Sens. Tom Carper, D-Delaware; Cory Booker, D-New Jersey; Bill Nelson, D-Florida; Bob Menendez, D-New Jersey; and Kirsten Gillibrand, D-New York, introduced on June 8 — World Oceans Day — a bill to protect the endangered North Atlantic right whale.

Booker is also a member of the Environment and Public Works Committee, and Nelson is the top Democrat on the Senate’s Commerce Committee, which oversees ocean policy.

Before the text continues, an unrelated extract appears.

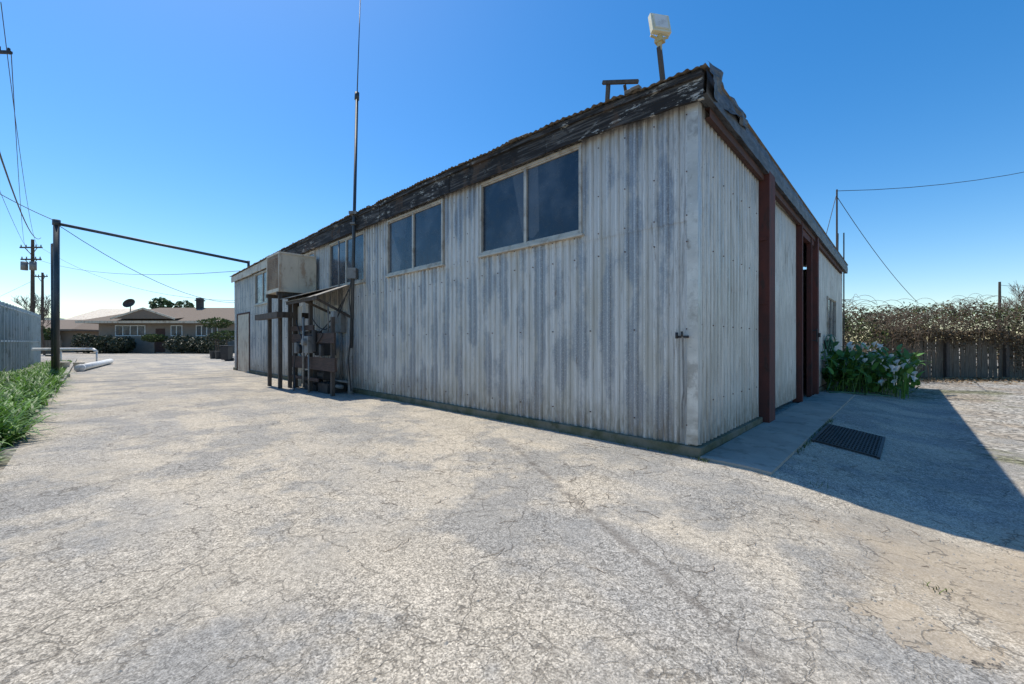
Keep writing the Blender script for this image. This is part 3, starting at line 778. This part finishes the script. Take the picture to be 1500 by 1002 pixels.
# ---------------------------------------------------------------- utility poles and wires
def upole(name,x,y,h,arms,r=.16):
    e=empty(name,(x,y,0))
    b=MB(); b.cyl((0,0,0),(0,0,h),r,r*.65); 
    for z,w in arms: b.beam((-w,-.15,z),(w,-.15,z),.12,.14); b.beam((-w*.6,-.15,z),(0,-.1,z-.8),.04,.06); b.beam((w*.6,-.15,z),(0,-.1,z-.8),.04,.06)
    b.done('pole_shaft',M['bark'],e)
    b=MB()
    for z,w in arms:
        for q in (-w*.9,-w*.45,w*.45,w*.9): b.cyl((q,-.15,z+.07),(q,-.15,z+.3),.06,.04,8)
    if arms: b.done('insulators',M['grey'],e)
    return e
e=upole('utility_pole',-52.4,45,12.5,[(11.6,1.2),(10.3,1.1)],.2)
b=MB(); b.cyl((-.5,-.35,9.1),(-.5,-.35,10.0),.28,.28,16); b.cyl((.45,-.35,9.1),(.45,-.35,10.0),.28,.28,16); b.done('transformers',M['grey'],e,True)
upole('utility_pole',-69,60.5,11.5,[(10.9,.9)],.2)
e=upole('utility_pole',-16.0,12.0,9.9,[],.12)
b=MB(); b.beam((-1.3,-.12,9.72),(1.55,-.12,9.66),.07,.07); b.cyl((1.2,-.12,9.69),(1.2,-.12,9.84),.035,.03,8); b.cyl((1.48,-.12,9.62),(1.48,-.12,9.78),.045,.03,8); b.done('crossarm',M['darkm'],e)
upole('utility_pole',30.8,26,5.1,[],.09)
e=upole('service_mast',11.72,14.85,6.8,[],.04)
wr=[sag((-14.6,12.0,9.75),(-53.2,45,11.9),1.6),sag((-14.9,12.0,11.2),(-51.8,45,11.9),1.8),
    sag((-16,12,8.4),(-52.4,45,10.6),.6)]
ov=empty('overhead_wires')
curve('line_wires',wr,.010,M['black'],ov)
curve('service_wires',[sag((-52.4,45,12.2),(-20,31,4.4),1.6),sag((-52.4,45,10.5),(-11.2,19,4.7),.9),sag((-18,14.2,6.6),(-16.6,15,5.7),.05),
  sag((-16.6,15,5.6),(-20,31,4.3),.9),sag((-52.4,45,8),(-75,52,3),.3)],.012,M['black'],ov)
curve('thick_cable',[sag((-15.2,12,7.6),(-51.5,45,12.7),1.2)],.026,M['black'],ov)
curve('right_wires',[sag((11.72,14.85,6.75),(34,19,12.6),1.0),sag((11.75,14.85,6.5),(21.7,22,3.4),.25),sag((11.7,14.85,6.6),(10.6,14.2,4.05),-.02),
  sag((30.8,26,4.9),(44,27,4.9),.3)],.011,M['black'],ov)
curve('mast_conduits',[[(11.85,14.7,0),(11.85,14.7,5.2)],[(11.55,14.6,3.9),(11.72,14.8,5.2)]],.02,M['darkm'],ov)

# ---------------------------------------------------------------- fence and brambles on the right
FY=17.0; GZ=-.2
wf=empty('wooden_fence')
b=MB(); x=15.2
while x<24.5:
    w=rng.uniform(.13,.17); hgt=1.72+rng.uniform(-.16,.12); ln=rng.normal(0,.025)
    b.box(x,x+w,FY+rng.normal(0,.008),FY+.025,GZ,GZ+hgt,fn=lambda X,Y,Z,l=ln:(X+(Z-GZ)*l,Y,Z)); x+=w+rng.uniform(.004,.03)
b.done('fence_boards',M['greywood'],wf)
b=MB()
for x in (15.3,17.8,20.25,22.7): b.box(x,x+.13,FY-.14,FY-.02,GZ,GZ+1.95)
b.box(15.2,24.5,FY+.03,FY+.08,GZ+.4,GZ+.5); b.box(15.2,24.5,FY+.03,FY+.08,GZ+1.3,GZ+1.4)
b.done('fence_posts',M['wood'],wf)
br=empty('bramble_thicket')
def top(x): return 2.8+.25*math.sin(x*.7)+.40*mnoise.noise((x*1.1,4,0))+.35*mnoise.noise((x*3.3,9,0))
P=[];T=[]
while len(P)<56000:
    x=rng.uniform(11.8,40); y=FY+rng.uniform(.15,4.5); front=FY+.15
    if x<15.6: y=rng.uniform(15.6,20); front=15.6+max(0,(x-14.2))*.9
    if x>21.5: front=FY-.6; y=rng.uniform(front,20.5)
    if y<front: continue
    th=top(x)-.35*max(0,1-(y-front)/1.0)**2*2.2
    d=rng.random()
    z=GZ+(th-GZ)*(1-(1-d**.6)*.9) if rng.random()<.7 else rng.uniform(GZ,th)
    if mnoise.noise((x*1.5,y*1.5,z*1.8))<-.10: continue
    P.append((x,y,z+rng.normal(0,.09))); T.append(.38+1.3*mnoise.noise((x*1.3,y*1.3,z*1.7)))
P=np.array(P); T=np.array(T)
g=np.array([mnoise.noise((p[0]*.45+9,p[1]*.5,p[2]*.9)) for p in P])+.12*(P[:,2]-1.8)
sel=(g+rng.normal(0,.2,len(P))>.10)
leaves('dry_leaves',P[~sel],.075,M['bram'],br,T[~sel]); leaves('green_leaves',P[sel],.085,M['bramg'],br,T[sel])
P=[]
for i in range(9000):
    x=rng.uniform(14.8,24.5); dd=abs(rng.normal(0,.30)); lim=1.95-.3*mnoise.noise((x*.9,1,0))
    z=GZ+lim-dd*(1.2 if x<20.5 else 3.4)*(.6+.6*mnoise.noise((x*2,5,0))); y=FY-.25+rng.normal(0,.15)
    P.append((x,y,max(GZ,z)))
leaves('overhanging_leaves',np.array(P),.07,M['bram'],br)
spl=[]
for i in range(2200):
    x=rng.uniform(12,27)
    y=rng.uniform(FY-.35,FY+1.2) if x>15.6 else rng.uniform(15.3,17); z=rng.uniform(.2,top(x)) if x<15.8 or x>20.6 else rng.uniform(1.4,top(x))
    a=rng.uniform(0,6.28); el=rng.uniform(-.3,1.4); q=[x,y,z]; pts=[]
    for k in range(7):
        pts.append(tuple(q)); q[0]+=math.cos(a)*math.cos(el)*.19; q[1]+=math.sin(a)*math.cos(el)*.08; q[2]+=math.sin(el)*.14; el-=.36
        if q[2]<GZ: break
    if len(pts)>1: spl.append(pts)
curve('canes',spl,.006,M['cane'],br,0)
P=[]
for i in range(5000):
    x=rng.uniform(12.5,26); y=FY-abs(rng.normal(0,.8))-.1; P.append((x,y,hw(x,y)+rng.uniform(.0,.05)))
leaves('leaf_litter',np.array(P),.07,M['litter'],None,flat=.6)
def baretree(name,x,y,h,n=5,seed=1,mat='bark'):
    r=random.Random(seed); sp=[]
    def grow(p,d,l,dep):
        pts=[tuple(p)]; q=Vector(p)
        for k in range(4):
            d=(d+Vector((r.uniform(-.18,.18),r.uniform(-.18,.18),r.uniform(-.02,.16)))).normalized(); q=q+d*l/4; pts.append(tuple(q))
            if dep<4 and k>0:
                for _ in range(2 if dep>0 else 1): grow(q,(d+Vector((r.uniform(-1,1),r.uniform(-1,1),r.uniform(-.1,.6)))).normalized(),l*.62,dep+1)
        sp.append((pts,dep))
    grow((x,y,0),Vector((0,0,1)),h*.5,0)
    e=empty(name)
    for dep in range(5):
        s_=[p for p,d in sp if d==dep]
        if s_: curve('branches_%d'%dep,s_,[h*.015,h*.006,h*.0032,h*.002,h*.0014][dep],M[mat],e,1)
baretree('bare_tree',46,38,6.2,seed=4,mat='cane')
baretree('bare_tree',-46,40.5,6.0,seed=9)

# ---------------------------------------------------------------- house at the end of the drive
ho=empty('ranch_house')
HX0,HX1,HY=-49.2,-26,49.0
b=MB(); b.box(HX0,HX1,HY,HY+9,0,3.55); b.box(-50.5,HX0,HY+2,HY+8,0,3.4); b.done('walls',M['housewall'],ho)
def hip(b,x0,x1,y0,y1,z0,z1,inset):
    k=len(b.v); ym=(y0+y1)/2
    b.v+=[(x0,y0,z0),(x1,y0,z0),(x1,y1,z0),(x0,y1,z0),(x0+inset,ym,z1),(x1-inset,ym,z1),(x0,y0,z0-.22),(x1,y0,z0-.22),(x1,y1,z0-.22),(x0,y1,z0-.22)]
    b.f+=[tuple(k+i for i in f) for f in ((0,1,5,4),(1,2,5),(2,3,4,5),(3,0,4),(6,7,1,0),(7,8,2,1),(8,9,3,2),(9,6,0,3),(6,9,8,7))]
b=MB(); hip(b,-50.8,-25,HY-1.0,HY+10,3.75,5.75,5.0)
k=len(b.v)
b.v+=[(-46.3,HY-1.3,4.0),(-39.2,HY-1.3,4.0),(-42.7,HY-1.3,5.15),(-46.3,HY+3,4.6),(-39.2,HY+3,4.6),(-42.7,HY+4,5.5)]
b.f+=[(k,k+1,k+2),(k,k+2,k+5,k+3),(k+1,k+4,k+5,k+2)]
b.done('roof',M['shingle'],ho)
b=MB(); b.box(-50.9,-25,HY-1.06,HY-1.0,3.50,3.78); b.beam((-46.5,HY-1.36,3.98),(-42.7,HY-1.36,5.2),.06,.2); b.beam((-42.7,HY-1.36,5.2),(-39,HY-1.36,3.98),.06,.2)
b.done('fascia_trim',M['beige'],ho)
b=MB()
for a,c in ((-47.2,-43.6),(-40.6,-39.2),(-37.6,-35)):
    b.box(a,c,HY-.05,HY-.01,2.0,2.1); b.box(a,c,HY-.05,HY-.01,3.2,3.3)
    n=4 if c-a>2 else 2
    for i in range(n+1): q=a+(c-a-.1)*i/n; b.box(q,q+.1,HY-.055,HY-.01,2.1,3.2)
b.done('window_frames',M['white'],ho)
b=MB()
for a,c in ((-47.1,-43.7),(-40.5,-39.3),(-37.5,-35.1)): b.box(a,c,HY-.03,HY-.006,2.05,3.25)
b.done('window_glass',M['glass'],ho)
b=MB(); b.box(-42.4,-41.3,HY-.04,HY-.005,.1,2.9); b.done('front_door',M['brown'],ho)
b=MB(); b.box(-40.7,-40.1,HY+4,HY+4.6,5,7.0); b.box(-40.8,-40.0,HY+3.9,HY+4.7,6.6,6.75); b.done('chimney',M['darkm'],ho)
b=MB(); b.cyl((-48.2,HY+3,4.6),(-48.2,HY+3,6.0),.05); 
k=len(b.v)
for r_ in (0,.3,.6,.8):
    for j in range(16): a=2*math.pi*j/16; b.v.append((-48.2+r_*math.cos(a),HY+3-.35*r_*r_,6.2+r_*.65*math.sin(a)+.2*r_*math.cos(a)))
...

Reps. Seth Moulton, D-Massachusetts; Bill Keating, D-Massachusetts; Paul Grijalva, D-Arizona; and Jared Huffman, D-California, introduced a companion measure in the House of Representatives

The SAVE Right Whales Act of 2018 — S. 3038 — establishes a new grant program to fund collaborative projects between states, nongovernmental organization and members of the fishing and shipping industries to reduce the impacts of human activities on North Atlantic right whales.

There are fewer than 450 North Atlantic right whales remaining in the world, with a population that has found it difficult to recover from overexploitation by the whaling industry.

“In the First State, we know just how important protecting a healthy ocean environment is for our beaches, coastal communities and the diverse marine life that depend on it,” said Carper. “On this World Oceans Day, I’m proud to join Sens. Booker and Nelson to introduce a bill that aims to save the North Atlantic right whale — one of the most endangered large whales in the world that migrates off the coast of Delaware. Really lucky Delawareans have even spotted these magnificent creatures from our beaches. The right whale is an important part of our ocean ecosystem, and it is my hope that our children and grandchildren will be able to spot them off our coasts for many years to come. Now is the right time to save the right whale!”

Despite protection from whaling since the 1930s, North Atlantic right whales are vulnerable to ship collisions and entanglements with fishing gear, the two leading causes of injury and death to the whales. The U.S. fishing and shipping industries have taken major steps to address these conflicts, and there are opportunities to develop improved solutions across both industries to tackle the ongoing challenge of protecting the whales. The past year was one of the worst years on record for the species, with 18 confirmed deaths between 2017 and 2018 and no new calves observed this year — the first time no calves were observed since surveys began nearly 30 years ago.